Kontakte über Satellitenkommunikation und Weltempfänger
Der aufgeflogene Spion hatte jedoch Zugang zu Telefonlisten, internen Kommunikationssystemen, Dienstplänen. Laut profil-Informationen lieferte er den Russen Infos aus diversen Sachbereichen und allen Waffengattungen. Laut „Kronen Zeitung“ liefen die Kontakte zu seinem russischen Verbindungsmann über Satellitenkommunikation und einen Weltempfänger. Für seine Spionagetätigkeit soll er in 20 Jahren insgesamt nicht mehr als 300.000 Euro erhalten haben. Allzu wertvoll dürften seine Informationen wohl nicht gewesen sein.
Auch wenn er aufgrund seiner eher nachrangigen Funktion im Verteidigungsministerium keine konkreten militärischen Geheimnisse verraten konnte, hatten die Tätigkeiten des Spions für den russischen Militärnachrichtendienst GRU durchaus einen Sinn. So lieferte der Bundesheer-Oberst auch Psychogramme der obersten österreichischen Generäle. Im GRU konnte man deshalb zumindest teilweise wissen, wie diese ticken – und dieses Wissen eventuell nutzen: Im Frühjahr 2016 traf der damalige Generalstabschef Othmar Commenda mit seinem russischen Amtskollegen Walerij Gerassimow trotz der EU-Sanktionen wegen der Krim-Annexion vertraulich in Moskau zusammen. Ohne Commendas Wissen wurde das Treffen von russischen Journalisten im Nebenraum aufgezeichnet, die prompt und äußerst zugespitzt vermeldeten, das österreichische Bundesheer wolle entgegen der EU-Sanktionen mit Russlands Streitkräften kooperieren. Commenda war damit desavouiert.

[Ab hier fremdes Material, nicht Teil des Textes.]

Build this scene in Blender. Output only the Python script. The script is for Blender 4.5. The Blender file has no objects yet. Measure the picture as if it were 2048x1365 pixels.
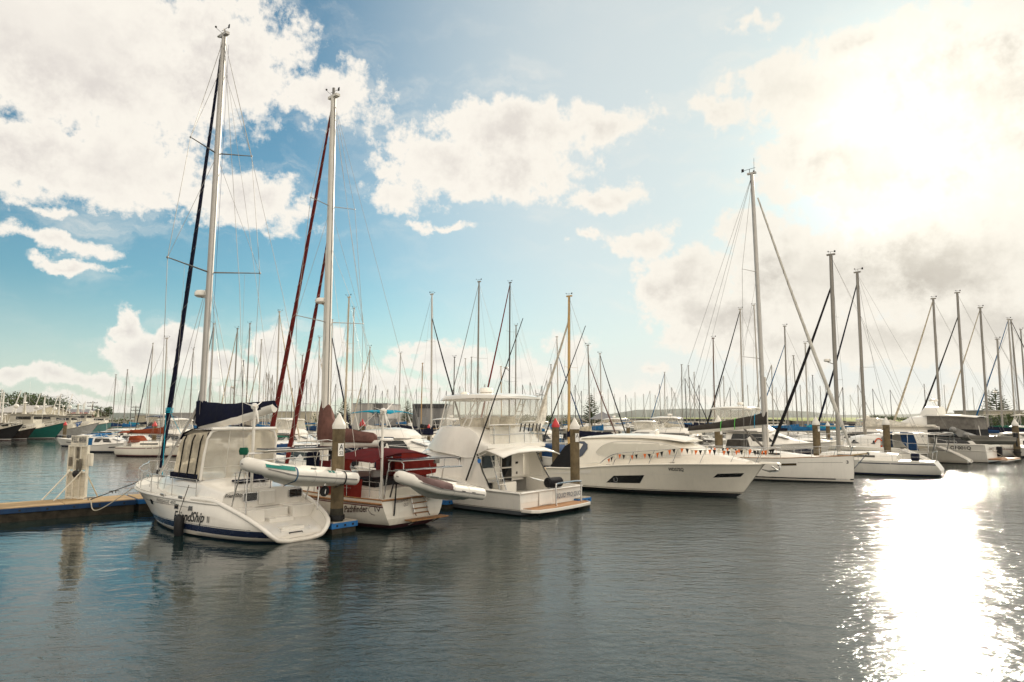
import bpy, bmesh, math, random
from math import sin, cos, pi, radians as RAD, sqrt, atan2
from mathutils import Vector, Matrix

C = bpy.context.scene.collection
SC = bpy.context.scene

# ------------------------------------------------------------------ camera
CAM_H = 4.2
FPX = 1365.0                      # focal length in pixels of the 2048 wide photograph
PITCH = math.atan(152.5 / FPX)
cam_data = bpy.data.cameras.new('camera')
cam_data.sensor_width = 36.0
cam_data.lens = 36.0 * FPX / 2048.0
cam_data.clip_start = 0.1
cam_data.clip_end = 20000.0
cam = bpy.data.objects.new('camera', cam_data)
C.objects.link(cam)
cam.location = (0, 0, CAM_H)
cam.rotation_euler = (pi / 2 + PITCH, 0, 0)
SC.camera = cam
SC.render.resolution_x, SC.render.resolution_y = 1024, 682

_cp, _sp = cos(PITCH), sin(PITCH)


def ray(px, py):
    a = (px - 1024.0) / FPX
    b = -(py - 682.5) / FPX
    return Vector((a, _cp - b * _sp, _sp + b * _cp))


def ground(px, py, z=0.0):
    """Where the sight line through a photograph pixel meets the level z."""
    d = ray(px, py)
    t = (z - CAM_H) / d.z
    return Vector((d.x * t, d.y * t, z))


def at_depth(px, py, Y):
    d = ray(px, py)
    t = Y / d.y
    return Vector((d.x * t, Y, CAM_H + d.z * t))


def azel(px, py):
    d = ray(px, py).normalized()
    return atan2(d.x, d.y), math.asin(d.z)


# ------------------------------------------------------------------ sun, sky, exposure
SUN_AZ, SUN_EL = azel(1842, 262)
sd = bpy.data.lights.new('sun', 'SUN')
sd.energy = 2.2
sd.angle = RAD(0.6)
sd.color = (1.0, 0.9, 0.74)
sun = bpy.data.objects.new('sun', sd)
C.objects.link(sun)
sdir = Vector((sin(SUN_AZ) * cos(SUN_EL), cos(SUN_AZ) * cos(SUN_EL), sin(SUN_EL)))
sun.rotation_euler = sdir.to_track_quat('Z', 'Y').to_euler()

SC.view_settings.view_transform = 'Standard'
SC.view_settings.look = 'None'
SC.view_settings.exposure = 0.88
SC.view_settings.gamma = 1.0
SC.cycles.max_bounces = 8
SC.cycles.transparent_max_bounces = 24
SC.cycles.caustics_reflective = False
SC.cycles.caustics_refractive = False
SC.cycles.sample_clamp_indirect = 6.0
SC.cycles.use_denoising = True
SC.cycles.use_adaptive_sampling = False
SC.cycles.diffuse_bounces = 3
SC.cycles.glossy_bounces = 3

world = bpy.data.worlds.new('World')
SC.world = world
world.use_nodes = True
world.cycles.sampling_method = 'MANUAL'
world.cycles.sample_map_resolution = 512
WT = world.node_tree
WT.nodes.clear()


class NT:
    """Small helper for writing node trees."""
    def __init__(s, tree):
        s.t = tree

    def new(s, typ, **kw):
        n = s.t.nodes.new(typ)
        for k, v in kw.items():
            setattr(n, k, v)
        return n

    def put(s, sock, v):
        if hasattr(v, 'is_linked') or isinstance(v, bpy.types.NodeSocket):
            s.t.links.new(v, sock)
        else:
            if isinstance(v, (tuple, list)) and len(v) == 3 and sock.type == 'RGBA':
                v = (*v, 1.0)
            sock.default_value = v

    def math(s, op, a, b=0.0, c=0.0, clamp=False):
        n = s.new('ShaderNodeMath', operation=op, use_clamp=clamp)
        s.put(n.inputs[0], a); s.put(n.inputs[1], b); s.put(n.inputs[2], c)
        return n.outputs[0]

    def vmath(s, op, a, b=(0, 0, 0), c=(0, 0, 0)):
        n = s.new('ShaderNodeVectorMath', operation=op)
        s.put(n.inputs[0], a); s.put(n.inputs[1], b); s.put(n.inputs[2], c)
        return n

    def noise(s, vec, scale, detail=4.0, rough=0.55, dist=0.0):
        n = s.new('ShaderNodeTexNoise')
        if vec is not None:
            s.put(n.inputs['Vector'], vec)
        n.inputs['Scale'].default_value = scale
        n.inputs['Detail'].default_value = detail
        n.inputs['Roughness'].default_value = rough
        n.inputs['Distortion'].default_value = dist
        return n

    def mapr(s, v, a, b, c=0.0, d=1.0, smooth=False):
        n = s.new('ShaderNodeMapRange', interpolation_type='SMOOTHSTEP' if smooth else 'LINEAR')
        s.put(n.inputs[0], v)
        for i, x in enumerate((a, b, c, d)):
            s.put(n.inputs[1 + i], x)
        return n.outputs[0]

    def mix(s, f, a, b, typ='MIX'):
        n = s.new('ShaderNodeMix', data_type='RGBA', blend_type=typ)
        s.put(n.inputs[0], f); s.put(n.inputs[6], a); s.put(n.inputs[7], b)
        return n.outputs[2]


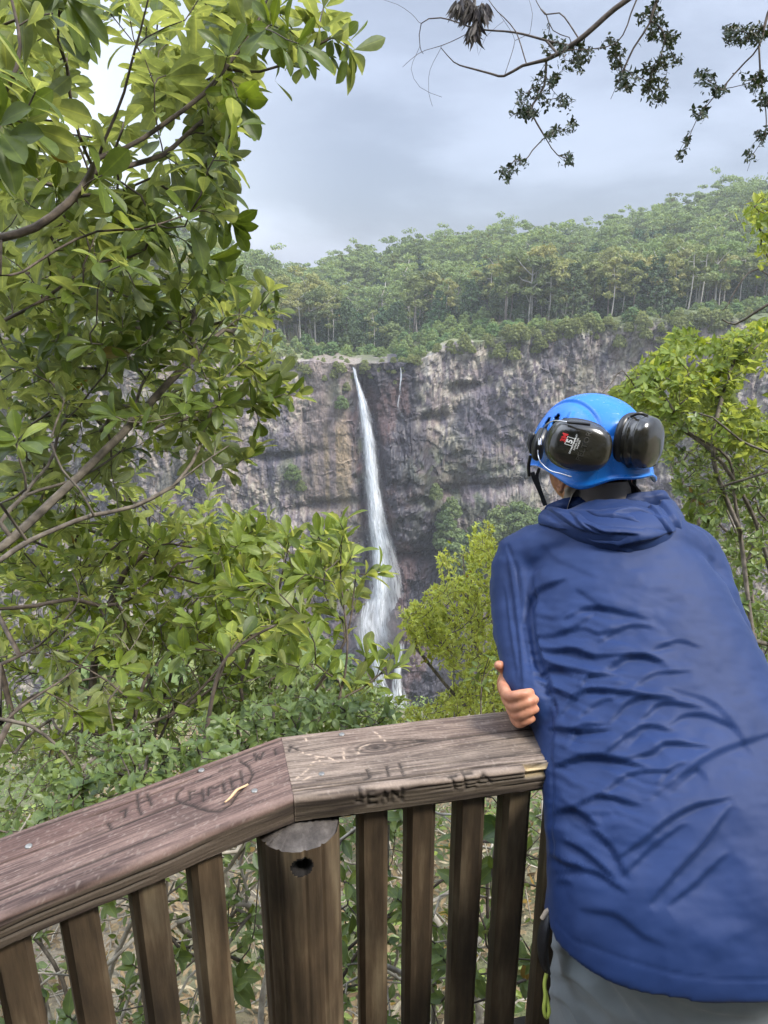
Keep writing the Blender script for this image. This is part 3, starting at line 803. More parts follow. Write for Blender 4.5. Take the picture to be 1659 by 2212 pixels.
# one in five of the nearer trees stands apart; the rest of the wood reads as one mass
near = [q for q in sel if q[0] < 300]
r3.shuffle(near)
ind = sorted([q for q in sel if q[0] < 262 and abs(q[1] / q[0] - .06) < .5 and PRO[q[3]]['h'] * q[4] / q[0] > .022], key=lambda q: -PRO[q[3]]['h'] * q[4] / q[0])[:285]
ids = set(id(q) for q in ind)
for (Y, X, z, i, s, rz) in ind: put_tree(i, (X, Y, z - .4), s, rz)
rest = [q for q in sel if id(q) not in ids]
LOW = []
for (k, h, mc, mb_, tn) in specs:
    C_, TV, TF = far_tree(k, h, r3, dens=.5, size=.58); LOW.append((C_, TV, TF))
fm = [m_far1, m_far2, m_far3, m_bark_g, m_bark_r]
Vs, Fs, Ts, Ms, off = [], [], [], [], 0
for (Y, X, z, i, s, rz) in rest:
    C_, TV, TF = LOW[i]
    ca, sa = math.cos(rz), math.sin(rz)
    M_ = np.array([[ca, -sa, 0], [sa, ca, 0], [0, 0, 1]]) * s
    W = C_ @ M_.T + [X, Y, z - .4]; n = len(C_) // 4
    tn = np.clip(specs[i][4] + r3.normal(0, .34), 0, 1)
    Vs.append(W); Fs.append(np.arange(n * 4).reshape(-1, 4) + off); off += len(W)
    Ts.append(np.stack([np.repeat(np.clip(tn + r3.normal(0, .15, n), 0, 1), 4), np.full(n * 4, .5), np.zeros(n * 4)], 1)); Ms.append(np.full(n, fm.index(specs[i][2])))
    if Y < 330:
        W = TV @ M_.T + [X, Y, z - .4]
        Vs.append(W); Fs.append(TF + off); off += len(W); Ts.append(np.full((len(W), 3), .5)); Ms.append(np.full(len(TF), fm.index(specs[i][3])))
me = fmesh('forest', np.concatenate(Vs), np.concatenate(Fs), smooth=False, attr={'tint': np.concatenate(Ts)}, mats=fm, matidx=np.concatenate(Ms))
tag(link('forest', me), 'dense eucalypt forest covering the hill to the ridge', 'forest', kind='stuff')
print('far trees', len(ind), len(rest))
# scrub spilling over the lip
sv_ = []
for k in range(380):
    X = r3.uniform(-60, 95)
    if abs(X + 4) < 18 and r3.random() < .62: continue
    Z = float(ztop(X)) + r3.uniform(-5.5, 1.2) * (1 if r3.random() < .6 else .4); Y = 200 + float(cliff_off(np.array([X]), np.array([Z]))[0]) + r3.uniform(-.3, 2.0)
    i = int(r3.choice([7, 8, 9])); C_, TV, TF = LOW[i]; s = r3.uniform(.16, .42); W = C_ * s + [X, Y, Z - .3 * PRO[i]['h'] * s]; sv_.append((W, r3.uniform(.2, 1)))
Vs = np.concatenate([w for w, _ in sv_]); n = len(Vs) // 4; tt_ = np.concatenate([np.full(len(w), t) for w, t in sv_])
tt_ = np.clip(tt_ + np.repeat(r3.normal(0, .15, n), 4), 0, 1)
tag(link('lip_scrub', fmesh('lip_scrub', Vs, np.arange(n * 4).reshape(-1, 4), smooth=False, attr={'tint': np.stack([tt_, tt_ * 0 + .5, tt_ * 0], 1)}, mats=[m_far1])), 'low scrub spilling over the top edge of the cliff', 'scrub', kind='stuff')
# bushes clinging to the cliff and at its foot
CB = [(738, 868, 7, .42, 'small green bush on the cliff just left of the upper waterfall'), (748, 835, 8, .30, 'tiny bush beside the head of the waterfall'),
      (632, 1018, 7, .5, 'green bush clinging halfway down the cliff left of the waterfall'), (650, 1048, 8, .4, 'lower bush clinging halfway down the cliff left of the waterfall')]
FT = [(970, 1150, 7, 1.0), (1000, 1175, 8, 1.1), (1030, 1150, 8, .9), (1080, 1125, 7, 1.1), (1120, 1110, 7, 1.0), (1150, 1130, 8, 1.2), (960, 1120, 8, .7), (1050, 1185, 7, .9),
      (940, 1060, 8, .6), (975, 1095, 8, .8), (1190, 1130, 7, 1.1), (1110, 1160, 7, 1.1), (985, 1200, 7, 1.0), (1240, 1120, 7, 1.2), (480, 1130, 8, .8), (530, 1120, 8, .7), (1020, 1215, 7, .9)]
for (a, b, i, s, l) in CB:
    p = at(a, b, 200.0); y_ = 200 + float(cliff_off(np.array([p[0]]), np.array([p[2]]))[0]); p = at(a, b, y_ - .5)
    e = put_tree(i, p - [0, 0, PRO[i]['h'] * s * .5], s, a, label=l, group='bushes clinging to the cliff'); e.name = 'cliff_bush'; e['category'] = 'bush'
for (a, b, i, s) in FT:
    p = at(a, b, 200.0); y_ = 200 + float(cliff_off(np.array([p[0]]), np.array([p[2]]))[0]); p = at(a, b, y_ - 4)
    put_tree(i, p - [0, 0, PRO[i]['h'] * s * .5], s * .95, a * .7, label='round dark green tree at the foot of the rock wall beside the waterfall', group='trees at the foot of the cliff')
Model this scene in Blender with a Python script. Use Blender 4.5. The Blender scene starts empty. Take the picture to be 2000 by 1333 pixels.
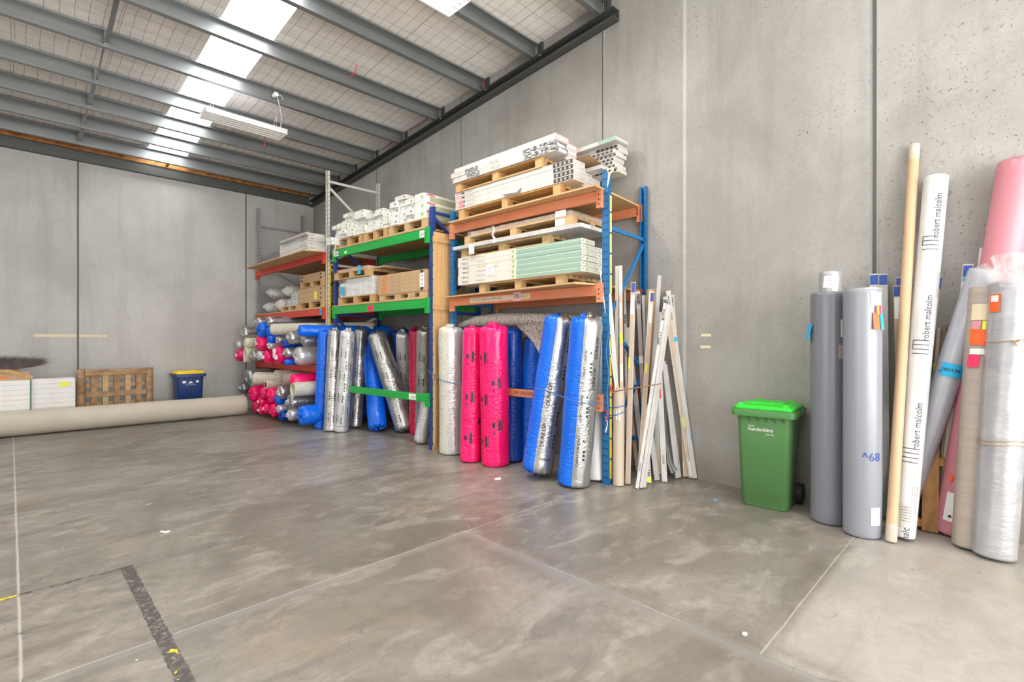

Auch kleinste Details sind für militärische Nachrichtendienste interessant. So soll der Bundesheer-Oberst unter anderem Infos über Österreichs Artilleriesysteme weitergegeben haben, die für die Russen nun ebenfalls brauchbar sein könnten: Vor einem Jahr kaufte der Nachbar Lettland 47 gebrauchte Panzer-Haubitzen vom Bundesheer.